THE OCTAGON GATEWAYS

The walls of the Octagon with one of the gateway mounds; from certain angles our eye is prevented from escaping the enclosure.

The distance across the Octagon is even greater than that of the Observatory Circle: views from one gateway to its opposite are nearly lost, especially when the air is hazy. Yet sighting along these walls, and point to point across the geometric figure, and on to the horizons beyond, was a major function of this place.

At the Octagon’s cleverly-designed gateways, the precision of this monumental architecture is at its most apparent: perfect, flat-topped mounds block the vistas out of the Octagon’s open corners. We are both contained and released, with subtle shifts in these effects as we move around inside.

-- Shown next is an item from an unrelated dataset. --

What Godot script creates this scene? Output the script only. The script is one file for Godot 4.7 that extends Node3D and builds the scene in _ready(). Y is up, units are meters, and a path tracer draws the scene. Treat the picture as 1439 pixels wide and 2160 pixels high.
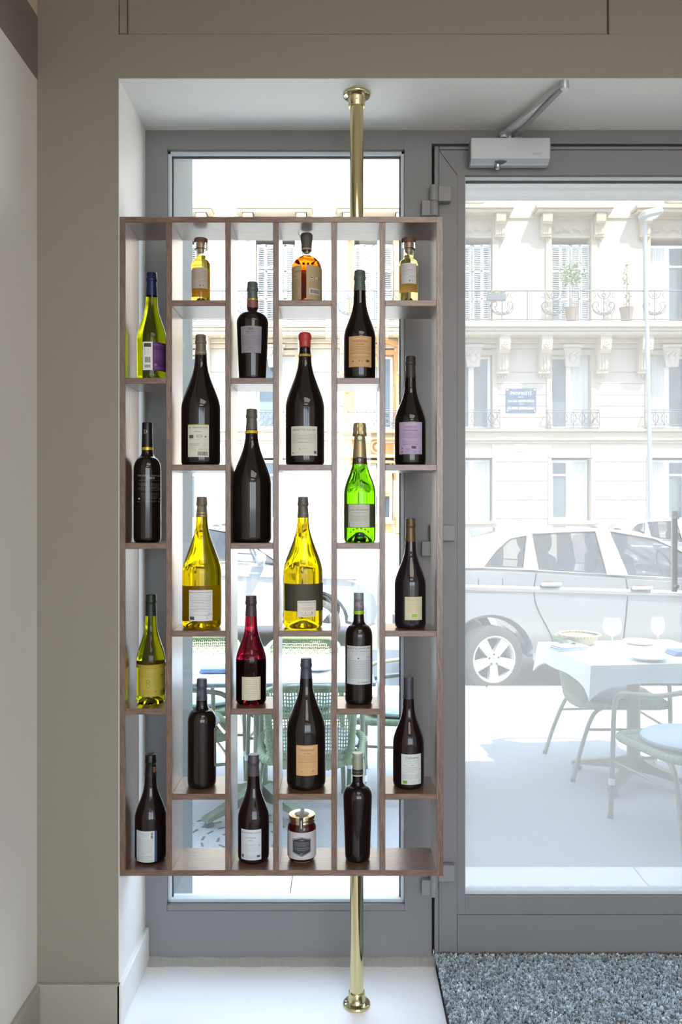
extends Node3D
# A wine rack in a shop window. y is up, metres; the camera stands at z = 0 and looks towards -z.

const F := 1680.0          # focal length in pixels of a 1439 x 2160 frame
const EYE := 1.39          # height of the eye above the shop floor
const ZW := 2.168          # distance of the inner wall face
const ZB := 2.46           # distance of the window and door frame
const ZS := 2.175          # distance of the front of the rack
const SD := 0.145          # depth of the rack
const ZFAC := 26.0         # distance of the houses across the street
const WALK := -0.16        # level of the pavement
const ROAD := -0.33        # level of the road

var M := {}                # materials
var taken := {}            # names given so far
var fonts := {}
var rng := RandomNumberGenerator.new()


class MB:                  # collects triangles of one mesh
	var v := PackedVector3Array()
	var n := PackedVector3Array()
	var uv := PackedVector2Array()

	func tri(a: Vector3, b: Vector3, c: Vector3, na: Vector3, nb: Vector3, nc: Vector3, ua := Vector2.ZERO, ub := Vector2.ZERO, uc := Vector2.ZERO) -> void:
		if (c - a).cross(b - a).dot(na + nb + nc) < 0.0:
			v.append(a); v.append(c); v.append(b)
			n.append(na); n.append(nc); n.append(nb)
			uv.append(ua); uv.append(uc); uv.append(ub)
		else:
			v.append(a); v.append(b); v.append(c)
			n.append(na); n.append(nb); n.append(nc)
			uv.append(ua); uv.append(ub); uv.append(uc)

	func flat(a: Vector3, b: Vector3, c: Vector3, out: Vector3) -> void:
		var g := (c - a).cross(b - a).normalized()
		if g.dot(out) < 0.0:
			g = -g
		tri(a, b, c, g, g, g)

	func quad(a: Vector3, b: Vector3, c: Vector3, d: Vector3, out: Vector3) -> MB:
		var g := (c - a).cross(b - a)
		if g.length() < 1e-12:
			g = (d - a).cross(c - a)
		g = g.normalized()
		if g.dot(out) < 0.0:
			g = -g
		tri(a, b, c, g, g, g, Vector2(0, 1), Vector2(1, 1), Vector2(1, 0))
		tri(a, c, d, g, g, g, Vector2(0, 1), Vector2(1, 0), Vector2(0, 0))
		return self

	func box(c: Vector3, s: Vector3, bev := 0.0, turn := Basis()) -> MB:
		var h := s * 0.5
		var b := minf(bev, minf(h.x, minf(h.y, h.z)) * 0.9)
		var i := h - Vector3(b, b, b)
		for ax in 3:
			var p := (ax + 1) % 3
			var q := (ax + 2) % 3
			for sg in [-1.0, 1.0]:
				var o := Vector3.ZERO
				o[ax] = sg
				var k: Array[Vector3] = []
				for e in [[-1, -1], [1, -1], [1, 1], [-1, 1]]:
					var w := Vector3.ZERO
					w[ax] = sg * h[ax]; w[p] = e[0] * i[p]; w[q] = e[1] * i[q]
					k.append(c + turn * w)
				quad(k[0], k[1], k[2], k[3], turn * o)
			if b > 0.0:
				for s1 in [-1.0, 1.0]:
					for s2 in [-1.0, 1.0]:
						var k2: Array[Vector3] = []
						for e2 in [[-1, 0], [1, 0], [1, 1], [-1, 1]]:
							var w2 := Vector3.ZERO
							w2[ax] = e2[0] * i[ax]
							w2[p] = s1 * (h[p] if e2[1] == 0 else i[p])
							w2[q] = s2 * (i[q] if e2[1] == 0 else h[q])
							k2.append(c + turn * w2)
						var o2 := Vector3.ZERO
						o2[p] = s1; o2[q] = s2
						quad(k2[0], k2[1], k2[2], k2[3], turn * o2)
		if b > 0.0:
			for sx in [-1.0, 1.0]:
				for sy in [-1.0, 1.0]:
					for sz in [-1.0, 1.0]:
						var g := Vector3(sx, sy, sz)
						flat(c + turn * (Vector3(h.x, i.y, i.z) * g), c + turn * (Vector3(i.x, h.y, i.z) * g), c + turn * (Vector3(i.x, i.y, h.z) * g), turn * g)
		return self

	func span(x0: float, x1: float, y0: float, y1: float, z0: float, z1: float, bev := 0.0) -> MB:   # a box from its limits
		return box(Vector3((x0 + x1) / 2, (y0 + y1) / 2, (z0 + z1) / 2), Vector3(absf(x1 - x0), absf(y1 - y0), absf(z1 - z0)), bev)

	func prism(poly: PackedVector2Array, d0: float, d1: float, xf := Transform3D()) -> MB:           # an outline in x and y, pushed along z
		var area := 0.0
		for k in poly.size():
			var e := poly[(k + 1) % poly.size()]
			area += poly[k].x * e.y - poly[k].y * e.x
		var t := Geometry2D.triangulate_polygon(poly)
		for k in range(0, t.size(), 3):
			for d in [[d0, -1.0], [d1, 1.0]]:
				var face: float = d[1] * signf(d1 - d0)
				flat(xf * Vector3(poly[t[k]].x, poly[t[k]].y, d[0]), xf * Vector3(poly[t[k + 1]].x, poly[t[k + 1]].y, d[0]), xf * Vector3(poly[t[k + 2]].x, poly[t[k + 2]].y, d[0]), xf.basis * Vector3(0, 0, face))
		for k in poly.size():
			var a := poly[k]
			var b := poly[(k + 1) % poly.size()]
			var o := Vector3(b.y - a.y, a.x - b.x, 0) * signf(area)
			quad(xf * Vector3(a.x, a.y, d0), xf * Vector3(b.x, b.y, d0), xf * Vector3(b.x, b.y, d1), xf * Vector3(a.x, a.y, d1), xf.basis * o)
		return self

	func lathe(prof: Array, segs := 40, at := Vector3.ZERO, a0 := 0.0, a1 := TAU) -> MB:             # (radius, height) upwards on the outside
		var m := prof.size()
		var sn: Array[Vector2] = []
		for k in m - 1:
			var d: Vector2 = prof[k + 1] - prof[k]
			sn.append(Vector2(d.y, -d.x).normalized())
		var len_: Array[float] = [0.0]
		for k in m - 1:
			len_.append(len_[k] + (prof[k + 1] - prof[k]).length())
		for k in m - 1:
			var n0 := sn[k]
			var n1 := sn[k]
			if k > 0 and sn[k].dot(sn[k - 1]) > 0.6:
				n0 = (sn[k] + sn[k - 1]).normalized()
			if k < m - 2 and sn[k].dot(sn[k + 1]) > 0.6:
				n1 = (sn[k] + sn[k + 1]).normalized()
			var p0: Vector2 = prof[k]
			var p1: Vector2 = prof[k + 1]
			var v0 := 1.0 - len_[k] / len_[m - 1]
			var v1 := 1.0 - len_[k + 1] / len_[m - 1]
			for s in segs:
				var u0 := float(s) / segs
				var u1 := float(s + 1) / segs
				var t0 := a0 + (a1 - a0) * u0
				var t1 := a0 + (a1 - a0) * u1
				var c0 := Vector3(sin(t0), 0, cos(t0))
				var c1 := Vector3(sin(t1), 0, cos(t1))
				var A := at + c0 * p0.x + Vector3(0, p0.y, 0)
				var B := at + c1 * p0.x + Vector3(0, p0.y, 0)
				var C := at + c1 * p1.x + Vector3(0, p1.y, 0)
				var D := at + c0 * p1.x + Vector3(0, p1.y, 0)
				var nA := c0 * n0.x + Vector3(0, n0.y, 0)
				var nB := c1 * n0.x + Vector3(0, n0.y, 0)
				var nC := c1 * n1.x + Vector3(0, n1.y, 0)
				var nD := c0 * n1.x + Vector3(0, n1.y, 0)
				if p0.x > 1e-6:
					tri(A, B, C, nA, nB, nC, Vector2(u0, v0), Vector2(u1, v0), Vector2(u1, v1))
				if p1.x > 1e-6:
					tri(A, C, D, nA, nC, nD, Vector2(u0, v0), Vector2(u1, v1), Vector2(u0, v1))
		return self

	func tube(pts: Array, r: float, segs := 8, closed := false, r1 := -1.0) -> MB:
		var m := pts.size()
		var rings: Array = []
		var up := Vector3.UP
		for k in m:
			var a: Vector3 = pts[(k - 1 + m) % m] if closed else pts[maxi(k - 1, 0)]
			var b: Vector3 = pts[(k + 1) % m] if closed else pts[mini(k + 1, m - 1)]
			var d := (b - a).normalized()
			if k == 0:
				up = Vector3.UP if absf(d.y) < 0.9 else Vector3.RIGHT
			up = (up - d * up.dot(d)).normalized()
			var side := d.cross(up)
			var rr := r if r1 < 0.0 else lerpf(r, r1, float(k) / (m - 1))
			var ring: Array = []
			for s in segs:
				var t := TAU * s / segs
				var o := up * cos(t) + side * sin(t)
				ring.append([pts[k] + o * rr, o])
			rings.append(ring)
		for k in (m if closed else m - 1):
			var p: Array = rings[k]
			var q: Array = rings[(k + 1) % m]
			for s in segs:
				var e := (s + 1) % segs
				tri(p[s][0], p[e][0], q[e][0], p[s][1], p[e][1], q[e][1])
				tri(p[s][0], q[e][0], q[s][0], p[s][1], q[e][1], q[s][1])
		if not closed:
			for cap in [0, m - 1]:
				var d2: Vector3 = (pts[0] - pts[1]) if cap == 0 else (pts[m - 1] - pts[m - 2])
				for s in range(1, segs - 1):
					flat(rings[cap][0][0], rings[cap][s][0], rings[cap][s + 1][0], d2)
		return self

	func ball(c: Vector3, r: Vector3, segs := 14, rings := 8) -> MB:
		for i in rings:
			for j in segs:
				var q: Array[Vector3] = []
				for e in [[i, j], [i, j + 1], [i + 1, j + 1], [i + 1, j]]:
					var t: float = PI * e[0] / rings
					var f: float = TAU * e[1] / segs
					q.append(Vector3(sin(t) * cos(f), cos(t), sin(t) * sin(f)))
				tri(c + q[0] * r, c + q[1] * r, c + q[2] * r, (q[0] / r).normalized(), (q[1] / r).normalized(), (q[2] / r).normalized())
				tri(c + q[0] * r, c + q[2] * r, c + q[3] * r, (q[0] / r).normalized(), (q[2] / r).normalized(), (q[3] / r).normalized())
		return self

	func mesh() -> ArrayMesh:
		var a := []
		a.resize(Mesh.ARRAY_MAX)
		a[Mesh.ARRAY_VERTEX] = v
		a[Mesh.ARRAY_NORMAL] = n
		a[Mesh.ARRAY_TEX_UV] = uv
		var m := ArrayMesh.new()
		m.add_surface_from_arrays(Mesh.PRIMITIVE_TRIANGLES, a)
		return m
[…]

An early, eighteen-sixteen map of the earthworks hints at another possible feature of these eight gateways. A black dot next to each gateway mound was labeled “cavity”. Brad Lepper explains how one of these was excavated, and what was found:

A conjectural reconstruction showing clusters of houses and village fires near (but never inside of) the geometric earthworks.

It’s simply a large pit filled with… coarse gravel with a post sitting beside it. And inferring that one of these would be located next to each one of those platform mounds, you can speculate (that)… perhaps they’re different clan entrances, and if you’re bear clan there’d be a big mica symbol of a bear or something attached to that pole. Alternatively, perhaps those were the posts set originally for making the astronomical alignments.

The eastern, somewhat overgrown gateway of the Octagon touches the modern road, near modern houses, raising the question of where Newark’s ancient earthwork builders lived. Recent evidence suggests that people gathered from both local and distant places in very large numbers, first to build and then to use the site. Vast temporary villages or encampments may have covered much of the surrounding land.

Fragment of the Campbell-Walsh Map of 1816, showing evidence of post holes adjacent to each gateway mound.